Zwischen Nervosität und Glücksgefühlen: Der Marathon in Florenz war für mich etwas sehr besonderes.
Florenz, 8 Uhr morgens. Ich stehe inmitten von Läufern und bin nervös. Seit Anfang September habe ich keinen wirklich langen Lauf gemacht. Ich war verletzt, habe pausiert, mein längster Lauf seitdem waren 19 Kilometer.
Reicht das für einen langsamen Marathon? Und hält mein im September entzündetes Schienbein still, wenn ich jetzt 42,195 Kilometer auf Asphalt laufe? Als es um 8.30 Uhr losgeht, überwiegt dann das Glück darüber, hier am Start zu stehen. Am wunderschönen Dom vorbei geht es los, bei Traumwetter.
Ilka, mit der ich in Florenz bin, ist weiter vorn, will schneller laufen. Judith ist ohnehin viel weiter vorn. Ich laufe langsam los, versuche mich nicht zu sehr mitreißen zu lassen, will unbedingt durchhalten, diesen Lauf genießen, mir die Ruhe nehmen, umherzuschauen.
Schließlich bin ich in Florenz! Die Stadt, über die Heinrich Heine mal gesagt hat: „Ich bin den ganzen Tag in Florenz herumgeschlendert, mit offenen Augen und träumendem Herzen. Sie wissen, das ist meine größte Wonne in dieser Stadt, die mit Recht den Namen la bella verdient. Wenn Italien, wie die Dichter singen, mit einer schönen Frau vergleichbar, so ist Florenz der Blumenstrauß an ihrem Herzen.“
Ich schlendere nicht wie Heine, doch freue mich auch die ganze Zeit an der Schönheit dieser Stadt. Auf gut 42 Kilometern sieht man eine Menge davon. Jeder Abschnitt ist irgendwie besonders. Zu Beginn geht es etwas aus der Stadt heraus, durch einen Park, dann am Arno wieder Richtung Süden zurück. Dieser Teil war für mich wunderschön, ich habe ständig auf den Arno und das andere Ufer geschaut, wo manchmal über den Häusern und Palästen Zypressen zu sehen waren.

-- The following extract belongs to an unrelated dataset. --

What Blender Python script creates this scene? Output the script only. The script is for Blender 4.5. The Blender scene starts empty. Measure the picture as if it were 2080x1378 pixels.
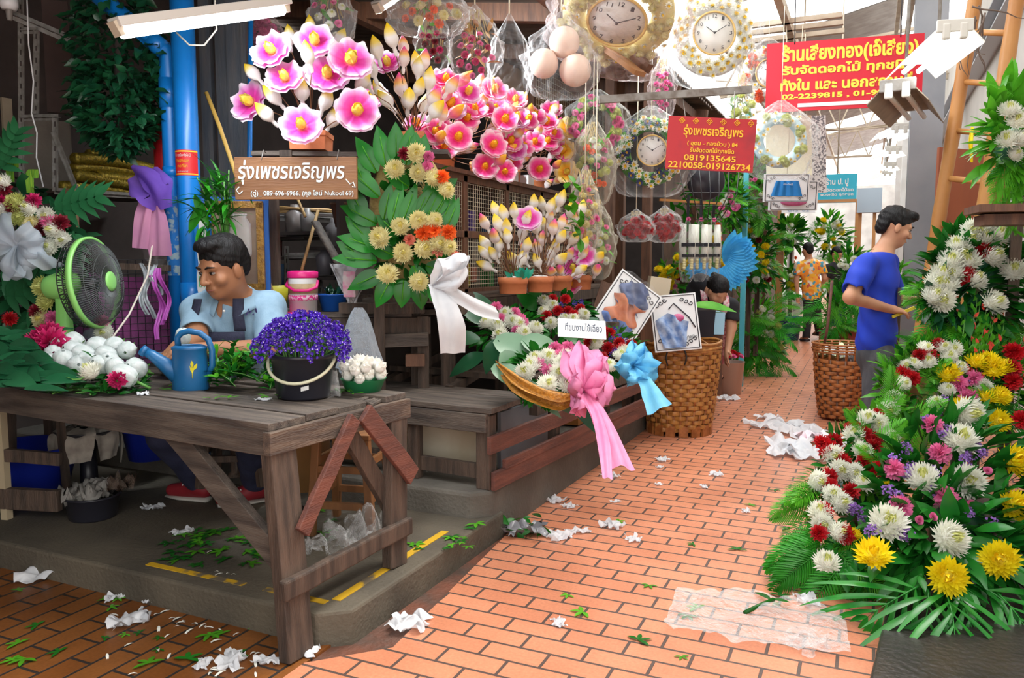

Aber auch die Zick-Zack-Kurse durch die Altstadt, bei denen ich mich wirklich konzentrieren musste, waren wunderschön. Die engen Gassen, immer wieder am Ende einer Gasse ein Kirchturm oder gar die Kuppel des Doms zu sehen. Sogar über den berühmten Ponte Vecchio führte die Strecke – ein echter Sightseeing Run.
Die Stimmung ist zudem fantastisch, obwohl mitunter gar nicht so viele Zuschauer am Rand stehen. Die sportbegeisterten Italiener feiern ihre Läufer frenetisch und – typisch Italienisch – laut. Immer wieder höre ich „Dai, dai!“ oder „Forza, forza!“, an einigen Stellen stehen Livebands.
Beide Fragen, die mich vor dem Lauf beunruhigt haben – reicht meine Grundkondition auch nach der Pause und ohne lange Läufe und bleibt das Schienbein ruhig? – kann ich am Ende mit „Ja“ beantworten. Ich bin wahnsinnig erleichtert. Irgendwann tut alles ein bisschen weh, aber das ist Marathon. Das kann ich einordnen, alles im Rahmen.
Kilometer 30 – alles passt, 35 – alles passt; bei km 36 schon einmal am wunderbaren Dom vorbei, die Vorfreude auf den Zieleinlauf steigert sich. Gegen Ende tut eine ordentliche Überdosis Endorphine ihr übriges, ich laufe glücklich durch die engen Straßen und Gassen der Altstadt, über den Arno und wieder zurück; km 41 – ich grinse nur noch vor mich hin, km 42, mir kommen die Tränen, ich laufe am Dom auf den blauen Teppich. Ich bin da. Und happy, so happy.
(Foto: Studio 5)
Ein wunderschöner, stimmungsvoller Lauf ist der Florenz Marathon. Und für mich war er etwas ganz besonderes.